TASK TO CARRY OUT: Return exactly the listing's lines, from its first line to the line holding "return s / tot", ends included.

RECORDED INFORMATION:
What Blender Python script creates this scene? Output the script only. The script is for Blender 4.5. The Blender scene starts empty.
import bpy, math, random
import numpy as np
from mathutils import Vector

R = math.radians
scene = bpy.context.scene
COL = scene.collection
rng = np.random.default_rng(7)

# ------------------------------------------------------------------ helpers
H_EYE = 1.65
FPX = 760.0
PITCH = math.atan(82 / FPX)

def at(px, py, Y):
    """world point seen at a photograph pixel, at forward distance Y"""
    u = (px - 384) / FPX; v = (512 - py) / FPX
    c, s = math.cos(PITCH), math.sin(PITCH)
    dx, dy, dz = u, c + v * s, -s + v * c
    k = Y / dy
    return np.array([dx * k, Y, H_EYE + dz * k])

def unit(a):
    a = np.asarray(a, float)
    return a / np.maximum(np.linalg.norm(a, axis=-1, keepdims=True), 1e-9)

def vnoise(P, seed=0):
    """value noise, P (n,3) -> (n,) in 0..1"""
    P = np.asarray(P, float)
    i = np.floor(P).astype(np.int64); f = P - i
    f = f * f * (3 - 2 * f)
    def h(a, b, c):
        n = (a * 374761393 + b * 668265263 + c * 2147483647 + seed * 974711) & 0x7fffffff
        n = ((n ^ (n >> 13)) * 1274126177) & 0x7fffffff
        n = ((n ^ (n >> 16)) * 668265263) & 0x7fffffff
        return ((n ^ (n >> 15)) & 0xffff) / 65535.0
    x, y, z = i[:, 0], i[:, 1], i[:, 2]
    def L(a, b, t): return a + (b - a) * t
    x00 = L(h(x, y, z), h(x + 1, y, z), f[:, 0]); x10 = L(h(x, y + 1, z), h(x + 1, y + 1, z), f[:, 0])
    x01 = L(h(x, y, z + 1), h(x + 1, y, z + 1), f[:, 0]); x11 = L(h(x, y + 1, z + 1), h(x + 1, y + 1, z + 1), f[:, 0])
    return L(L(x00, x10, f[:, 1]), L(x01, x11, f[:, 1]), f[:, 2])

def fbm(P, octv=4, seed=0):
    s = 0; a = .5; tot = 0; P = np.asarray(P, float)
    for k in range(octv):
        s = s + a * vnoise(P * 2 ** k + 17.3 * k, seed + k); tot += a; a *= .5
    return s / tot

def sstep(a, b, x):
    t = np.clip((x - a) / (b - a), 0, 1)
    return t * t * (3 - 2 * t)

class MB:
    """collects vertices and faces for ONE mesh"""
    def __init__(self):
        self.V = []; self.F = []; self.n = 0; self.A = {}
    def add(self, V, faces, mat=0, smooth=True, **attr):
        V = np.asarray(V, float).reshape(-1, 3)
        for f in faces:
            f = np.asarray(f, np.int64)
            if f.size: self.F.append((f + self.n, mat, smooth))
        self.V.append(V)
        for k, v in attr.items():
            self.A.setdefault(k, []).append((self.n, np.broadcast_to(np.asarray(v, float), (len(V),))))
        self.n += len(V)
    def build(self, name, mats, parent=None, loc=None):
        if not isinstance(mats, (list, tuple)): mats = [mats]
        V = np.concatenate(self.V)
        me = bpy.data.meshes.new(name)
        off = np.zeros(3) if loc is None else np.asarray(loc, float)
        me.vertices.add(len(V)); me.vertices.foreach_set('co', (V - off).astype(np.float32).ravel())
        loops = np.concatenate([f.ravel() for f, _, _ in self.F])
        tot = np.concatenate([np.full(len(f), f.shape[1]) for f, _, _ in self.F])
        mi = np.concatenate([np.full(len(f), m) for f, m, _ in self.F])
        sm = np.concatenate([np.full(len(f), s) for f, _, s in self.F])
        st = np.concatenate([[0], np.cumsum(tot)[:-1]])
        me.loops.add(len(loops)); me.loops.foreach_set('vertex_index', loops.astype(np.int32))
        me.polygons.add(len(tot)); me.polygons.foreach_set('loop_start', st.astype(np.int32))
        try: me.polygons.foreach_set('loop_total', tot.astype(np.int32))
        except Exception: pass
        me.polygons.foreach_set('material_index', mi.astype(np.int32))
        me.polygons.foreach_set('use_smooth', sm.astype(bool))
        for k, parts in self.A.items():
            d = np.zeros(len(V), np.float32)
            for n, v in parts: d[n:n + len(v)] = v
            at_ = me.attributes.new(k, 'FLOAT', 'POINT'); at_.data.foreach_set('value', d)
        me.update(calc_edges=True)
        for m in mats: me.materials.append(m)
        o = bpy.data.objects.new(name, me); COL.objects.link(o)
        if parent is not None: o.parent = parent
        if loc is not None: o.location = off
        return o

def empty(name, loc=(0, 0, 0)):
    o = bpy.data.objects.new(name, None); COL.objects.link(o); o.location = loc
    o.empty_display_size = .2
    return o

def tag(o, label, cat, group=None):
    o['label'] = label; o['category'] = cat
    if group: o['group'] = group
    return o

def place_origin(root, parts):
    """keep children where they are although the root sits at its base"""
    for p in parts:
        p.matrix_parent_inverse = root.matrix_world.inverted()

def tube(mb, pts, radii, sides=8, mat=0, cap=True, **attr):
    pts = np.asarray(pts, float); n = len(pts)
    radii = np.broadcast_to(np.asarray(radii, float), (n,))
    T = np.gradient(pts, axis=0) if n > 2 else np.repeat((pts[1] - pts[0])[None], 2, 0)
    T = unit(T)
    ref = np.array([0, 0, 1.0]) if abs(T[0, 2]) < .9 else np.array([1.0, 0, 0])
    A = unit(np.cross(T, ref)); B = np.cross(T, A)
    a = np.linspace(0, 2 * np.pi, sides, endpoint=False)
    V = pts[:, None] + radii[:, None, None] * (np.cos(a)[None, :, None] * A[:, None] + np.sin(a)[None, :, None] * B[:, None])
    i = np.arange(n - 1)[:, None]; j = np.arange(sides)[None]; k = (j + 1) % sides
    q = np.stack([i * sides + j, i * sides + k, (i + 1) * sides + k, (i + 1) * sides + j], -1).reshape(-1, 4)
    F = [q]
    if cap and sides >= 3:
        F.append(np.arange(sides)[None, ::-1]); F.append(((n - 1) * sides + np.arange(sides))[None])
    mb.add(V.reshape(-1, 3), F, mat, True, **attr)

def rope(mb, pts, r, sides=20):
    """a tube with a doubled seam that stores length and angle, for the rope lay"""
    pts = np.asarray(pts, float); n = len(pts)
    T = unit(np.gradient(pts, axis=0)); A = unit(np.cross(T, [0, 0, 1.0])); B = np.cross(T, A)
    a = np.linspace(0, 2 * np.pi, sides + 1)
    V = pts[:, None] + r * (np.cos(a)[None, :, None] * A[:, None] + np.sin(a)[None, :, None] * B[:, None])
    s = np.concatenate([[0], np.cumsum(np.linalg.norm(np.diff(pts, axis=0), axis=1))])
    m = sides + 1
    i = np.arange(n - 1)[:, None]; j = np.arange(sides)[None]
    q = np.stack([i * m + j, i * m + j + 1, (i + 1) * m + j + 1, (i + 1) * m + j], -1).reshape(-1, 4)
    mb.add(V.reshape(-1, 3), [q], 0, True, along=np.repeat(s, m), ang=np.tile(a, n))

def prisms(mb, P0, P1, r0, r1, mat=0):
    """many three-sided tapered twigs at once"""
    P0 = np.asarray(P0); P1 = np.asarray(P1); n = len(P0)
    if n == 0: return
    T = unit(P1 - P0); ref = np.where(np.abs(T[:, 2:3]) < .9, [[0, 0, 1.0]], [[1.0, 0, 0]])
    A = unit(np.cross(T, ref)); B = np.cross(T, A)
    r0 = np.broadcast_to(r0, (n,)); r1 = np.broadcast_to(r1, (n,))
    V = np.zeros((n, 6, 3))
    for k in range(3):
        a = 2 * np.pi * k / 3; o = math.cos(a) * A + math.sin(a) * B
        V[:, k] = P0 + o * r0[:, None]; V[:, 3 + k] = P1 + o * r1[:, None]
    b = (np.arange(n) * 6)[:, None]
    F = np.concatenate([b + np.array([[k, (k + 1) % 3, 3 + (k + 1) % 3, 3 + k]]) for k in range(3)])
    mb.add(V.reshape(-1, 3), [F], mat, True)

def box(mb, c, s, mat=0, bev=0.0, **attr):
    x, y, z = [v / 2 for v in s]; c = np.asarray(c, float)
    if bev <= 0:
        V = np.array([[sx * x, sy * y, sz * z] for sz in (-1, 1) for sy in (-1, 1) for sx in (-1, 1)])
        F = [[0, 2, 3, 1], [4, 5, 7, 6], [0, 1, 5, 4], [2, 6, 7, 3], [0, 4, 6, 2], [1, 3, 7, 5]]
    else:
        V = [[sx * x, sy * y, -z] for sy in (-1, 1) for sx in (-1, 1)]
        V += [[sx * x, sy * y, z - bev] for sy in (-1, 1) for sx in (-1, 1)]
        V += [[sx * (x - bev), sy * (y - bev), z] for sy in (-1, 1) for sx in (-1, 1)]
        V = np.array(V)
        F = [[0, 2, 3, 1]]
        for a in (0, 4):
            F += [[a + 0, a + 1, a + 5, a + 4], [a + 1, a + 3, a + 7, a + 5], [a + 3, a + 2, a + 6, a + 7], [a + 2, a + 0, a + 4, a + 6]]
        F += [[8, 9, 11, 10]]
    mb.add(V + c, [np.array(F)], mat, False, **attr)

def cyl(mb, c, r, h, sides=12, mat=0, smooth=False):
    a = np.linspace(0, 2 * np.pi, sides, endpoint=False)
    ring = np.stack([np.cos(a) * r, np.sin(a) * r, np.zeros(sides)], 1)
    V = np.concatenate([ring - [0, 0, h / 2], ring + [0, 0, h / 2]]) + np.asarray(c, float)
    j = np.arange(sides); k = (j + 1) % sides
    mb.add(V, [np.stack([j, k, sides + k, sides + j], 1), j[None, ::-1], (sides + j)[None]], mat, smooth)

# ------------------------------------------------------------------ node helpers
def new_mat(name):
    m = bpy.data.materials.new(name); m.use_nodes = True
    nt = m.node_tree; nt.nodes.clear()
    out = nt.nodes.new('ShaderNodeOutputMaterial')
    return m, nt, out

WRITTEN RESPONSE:
What Blender Python script creates this scene? Output the script only. The script is for Blender 4.5. The Blender scene starts empty.
import bpy, math, random
import numpy as np
from mathutils import Vector

R = math.radians
scene = bpy.context.scene
COL = scene.collection
rng = np.random.default_rng(7)

# ------------------------------------------------------------------ helpers
H_EYE = 1.65
FPX = 760.0
PITCH = math.atan(82 / FPX)

def at(px, py, Y):
    """world point seen at a photograph pixel, at forward distance Y"""
    u = (px - 384) / FPX; v = (512 - py) / FPX
    c, s = math.cos(PITCH), math.sin(PITCH)
    dx, dy, dz = u, c + v * s, -s + v * c
    k = Y / dy
    return np.array([dx * k, Y, H_EYE + dz * k])

def unit(a):
    a = np.asarray(a, float)
    return a / np.maximum(np.linalg.norm(a, axis=-1, keepdims=True), 1e-9)

def vnoise(P, seed=0):
    """value noise, P (n,3) -> (n,) in 0..1"""
    P = np.asarray(P, float)
    i = np.floor(P).astype(np.int64); f = P - i
    f = f * f * (3 - 2 * f)
    def h(a, b, c):
        n = (a * 374761393 + b * 668265263 + c * 2147483647 + seed * 974711) & 0x7fffffff
        n = ((n ^ (n >> 13)) * 1274126177) & 0x7fffffff
        n = ((n ^ (n >> 16)) * 668265263) & 0x7fffffff
        return ((n ^ (n >> 15)) & 0xffff) / 65535.0
    x, y, z = i[:, 0], i[:, 1], i[:, 2]
    def L(a, b, t): return a + (b - a) * t
    x00 = L(h(x, y, z), h(x + 1, y, z), f[:, 0]); x10 = L(h(x, y + 1, z), h(x + 1, y + 1, z), f[:, 0])
    x01 = L(h(x, y, z + 1), h(x + 1, y, z + 1), f[:, 0]); x11 = L(h(x, y + 1, z + 1), h(x + 1, y + 1, z + 1), f[:, 0])
    return L(L(x00, x10, f[:, 1]), L(x01, x11, f[:, 1]), f[:, 2])

def fbm(P, octv=4, seed=0):
    s = 0; a = .5; tot = 0; P = np.asarray(P, float)
    for k in range(octv):
        s = s + a * vnoise(P * 2 ** k + 17.3 * k, seed + k); tot += a; a *= .5
    return s / tot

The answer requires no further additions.